Responding to questions posed by this newspaper regarding the impressions that she has gleaned from her ongoing visits to workplaces across the country, Broomes declared that there have been cases in which she has been appalled over the conditions under which some employees are required to work. “I can say without hesitation that there are clear cases in which workers’ rights are being trampled upon,” Broomes said.

    Simona Broomes
Simona Broomes

And according to the Minister the transgressions of workers’ rights are, in some instances, reflected in the contracts that they have signed which, in some instances are not in keeping with either the principle of fairness nor with the law. “What is worrying is that the workers themselves often display a sense of helplessness that has to do with the feeling that by speaking out they could be affecting the welfare of their families,” Broomes said.

“The atrocious working conditions confronting workers in many institutions have to do with the hazards that they face when in dangerous situations they have to work with limited protective gear and cheap and inadequate equipment. Some employers seem not to care anything at all about their employees,” Broomes said.

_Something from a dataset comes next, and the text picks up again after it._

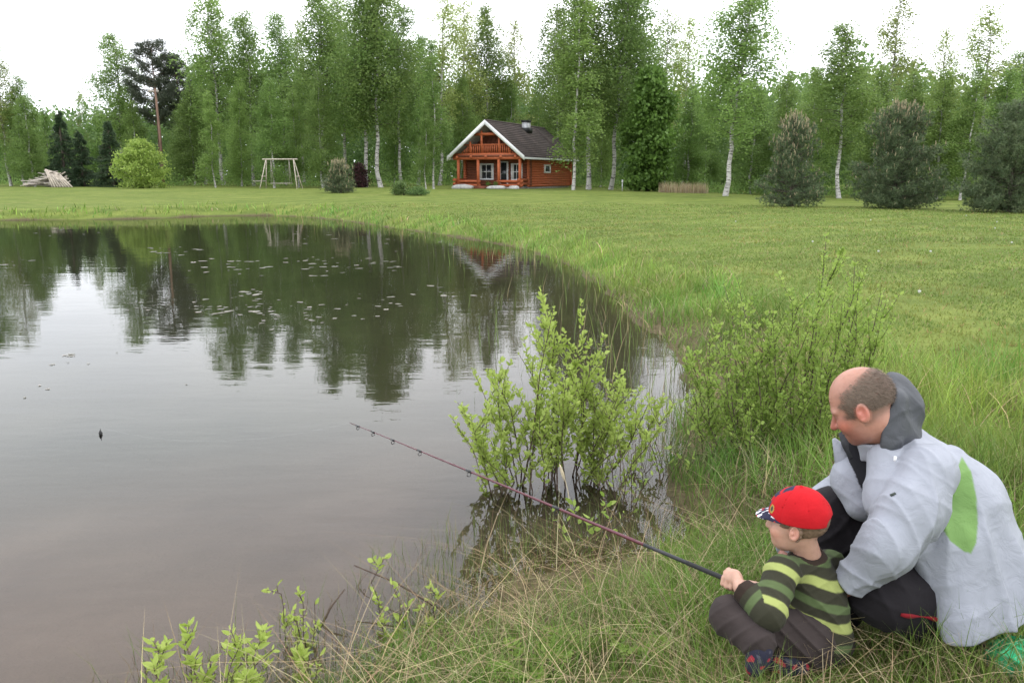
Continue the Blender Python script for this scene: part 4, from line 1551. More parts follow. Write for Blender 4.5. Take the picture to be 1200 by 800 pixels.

“What is equally horrifying,” Broomes told Stabroek Business, “are those cases where workers, many of whom are hardly receiving a living wage, are short-changed by employers who are refusing to make payments for the lunch hour, fail to pay the correct overtime amounts and refuse to pay workers’ NIS contributions”.

Asked whether she felt that the problem lay with the ineffectiveness of trade unions, Broomes said that she felt that an environment had been allowed to fester in which some workplaces had become downright disrespectful to trade unions. “I was told by one General Manager that he had been advised by his Attorneys that his workplace did not have to embrace the union. Personally I think that is downright disrespectful,” the Minister said.

Asked about the situation in state workplaces Broomes said that sometimes it seems as though government ministries and other state workplaces are not accountable to their own laws.

Broomes, who told Stabroek Business that she fully intended to continue to visit workplaces across the country to assess the situation on the ground said that some of the worst hazards apply in the bauxite, gold mining, forestry and manufacturing sectors.

The Minister said that her assessment of the conditions that obtain in some of the workplaces so far had deepened her conviction that there was need for her Ministry to create a human resource base by undertaking specialist training in order to respond to the workplace challenges. She said that she believed that it was necessary to delink the Industrial Relations training curriculum from training in Occupational Safety and Health since while both of them had to do with workers’ interests they were distinct and specialized fields with each having its own area of importance. She said that she was pleased to learn that government had taken a decision to restore the subvention to the Critchlow Labour College since, among other things, it allowed for the Diploma in Industrial Relations programme to be restored to the institution.